According to Andy Yakubu, a local resident, gunmen in Sunday night’s attack also destroyed and looted homes in the Zike community, located in the Bassa area of Plateau state,

Yakubu said he saw bodies after the attack and that the number of dead could exceed 50. No one has been arrested so far.

The Fulani have been accused of carrying out mass killings across the northwest and central regions, where the decades-long conflict over access to land and water has further worsened the divisions between farmers and herders, Christians and Muslims.

Amnesty says that between December 2023 and February 2024, 1336 people were killed in Plateau state — an indication that the measures taken by Tinubu’s administration to curb the violence are not working.

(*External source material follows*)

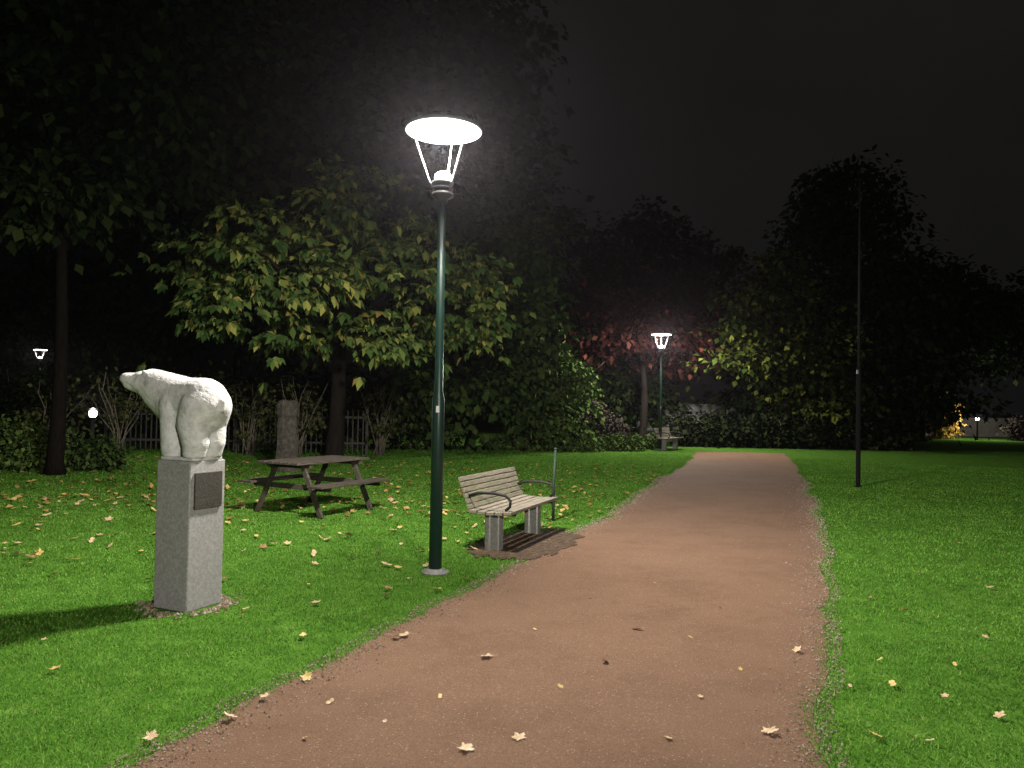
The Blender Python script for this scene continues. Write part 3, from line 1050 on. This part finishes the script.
# low pale wall beyond the hedge
r = empty('low_wall', (6.5, 39.5, 0))
MB().box((3.4, 0, .82), (7, .25, 1.64)).build('masonry', M['wall'], r)
MB().box((3.4, 0, 1.68), (7.1, .34, .08)).build('coping', M['wall'], r, bevel=.01)
tag(r, 'low pale wall glimpsed beyond the hedge at the path end', 'wall')
r = empty('garden_wall', (29.5, 48.5, 0))
MB().box((0, 0, .55), (8, .25, 1.1)).build('masonry', M['wallpale'], r)
MB().box((0, 0, 1.14), (8.1, .34, .08)).build('coping', M['wallpale'], r, bevel=.01)
tag(r, 'dim garden wall behind the bollard lamp at far right', 'wall')


# ------------------------------------------------------------------ fallen leaves
def leaf_mesh(name, m, lobed, seed):
    rd = random.Random(seed)
    n = 30
    vs = [(0, 0, .006)]
    for k in range(n):
        a = 2 * math.pi * k / n
        if lobed:
            rr = .55 + .38 * abs(math.cos(2.5 * (a - math.pi / 2))) ** 1.4 + .08 * math.cos(15 * a)
            if math.sin(a) < -.8: rr *= .6
        else:
            rr = .36 + .64 * abs(math.sin(a)) ** 2.0
        rr *= .06
        x, y = rr * math.cos(a), rr * math.sin(a)
        z = .006 + 3.0 * x * x * (1 + rd.uniform(-.3, .3)) + 2.0 * y * y + rd.uniform(-.002, .003)
        vs.append((x, y, z))
    fs = [(0, 1 + k, 1 + (k + 1) % n) for k in range(n)]
    b = MB().add(vs, fs)
    b.tube([(0, -.02, .007), (0, -.055, .012), (.006, -.09, .018)], [.0015, .0013, .001], 4)
    o = b.build(name, m)
    me = o.data
    bpy.data.objects.remove(o)
    return me


LM = [leaf_mesh('fallen_leaf', M[m], lb, i) for i, (m, lb) in enumerate([('leafA', True), ('leafB', True), ('leafC', True), ('leafA', False), ('leafB', False), ('leafB', True)])]


def put_leaf(x, y, z, size, label, group, mi=None):
    o = bpy.data.objects.new('fallen_leaf', LM[random.randrange(len(LM)) if mi is None else mi])
    o.location = (x, y, z)
    o.rotation_euler = (random.gauss(0, .25), random.gauss(0, .25), random.uniform(0, 6.28))
    o.scale = (size,) * 3
    link(o)
    tag(o, label, 'leaf', group)


pl_ = [(487, 660), (606, 665), (519, 742), (637, 632), (465, 753), (405, 638), (770, 735), (797, 653), (535, 632), (700, 700), (668, 742), (440, 700), (590, 600), (720, 610), (760, 560), (655, 585), (560, 690), (385, 725), (305, 742), (330, 705), (740, 672), (690, 640)]
for px, py in pl_:
    p = gp(px, py)
    big = (px, py) in pl_[:8]
    put_leaf(p.x, p.y, .018, random.uniform(.6, .85) if big else random.uniform(.25, .42), 'dry fallen leaf lying on the red gravel path', 'leaves fallen on the path', random.choice((1, 5, 1, 4)) if big else None)
for px, py in [(880, 663), (893, 688), (955, 668), (1012, 665), (850, 690), (905, 612), (945, 700), (985, 640), (875, 740), (930, 745), (1000, 720), (840, 632), (990, 590), (920, 575), (870, 600), (960, 545)]:
    p = gp(px, py)
    put_leaf(p.x, p.y, .022, random.uniform(.35, .7), 'fallen leaf lying in the grass right of the path', 'leaves fallen on the right lawn')
cnt = 0
while cnt < 285:
    y = 4.4 + 8.0 * random.random() ** .5
    x = random.uniform(-7.6 if y > 7 else -.66 * y - .4, float(xl(y)) - .1)
    if blocked(np.array([x]), np.array([y]))[0]: continue
    put_leaf(x, y, .024, random.uniform(.45, 1.0) * (1 if y > 6.5 else .75), 'yellow or brown fallen leaf lying in the grass left of the path', 'leaves fallen on the left lawn')
    cnt += 1
for px, py in [(265, 701), (229, 721), (306, 681), (55, 673), (150, 742), (395, 640)]:
    p = gp(px, py)
    put_leaf(p.x, p.y, .024, random.uniform(.55, .8), 'yellow or brown fallen leaf lying in the grass left of the path', 'leaves fallen on the left lawn', random.choice((0, 1)))
n = 1100
y = 10.5 + 10 * rng.random(n); x = -10 + rng.random(n) * (xl(y) + 9.8)
ok = ~blocked(x, y)
x, y = x[ok], y[ok]; n = len(x)
P = np.stack([x, y, np.full(n, .035)], 1)
D = rng.normal(size=(n, 3)) * np.array([1, 1, .15]); U = np.array([0, 0, 1.]) + rng.normal(size=(n, 3)) * .2
Ls = rng.uniform(.06, .13, n)
mfl = leaf_mat('far_fallen_leaves', [(.13, .07, .025), (.32, .21, .07), (.52, .38, .13)], trans=.1)
tag(np_mesh('leaf_litter', leaf_quads(P, D, U, Ls, Ls * .38), 4, mfl), 'scattered small yellow leaves across the back of the left lawn', 'leaf litter', kind='stuff')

Samuel Jugo, spokesperson of the Irigwe Development Association, an ethnic organisation in the Bassa area, said in a statement on Monday that at least 75 people of the Irigwe, a Christian ethnic group, have been killed since December 2024.

The violence over land resources in north-central Nigeria is separate from the battles with Boko Haram, Nigeria’s homegrown jihadis who took up arms in 2009 to fight Western education and impose their radical version of Islamic law. That conflict, now Africa’s longest struggle with militancy, has also spilled into Nigeria’s northern neighbours.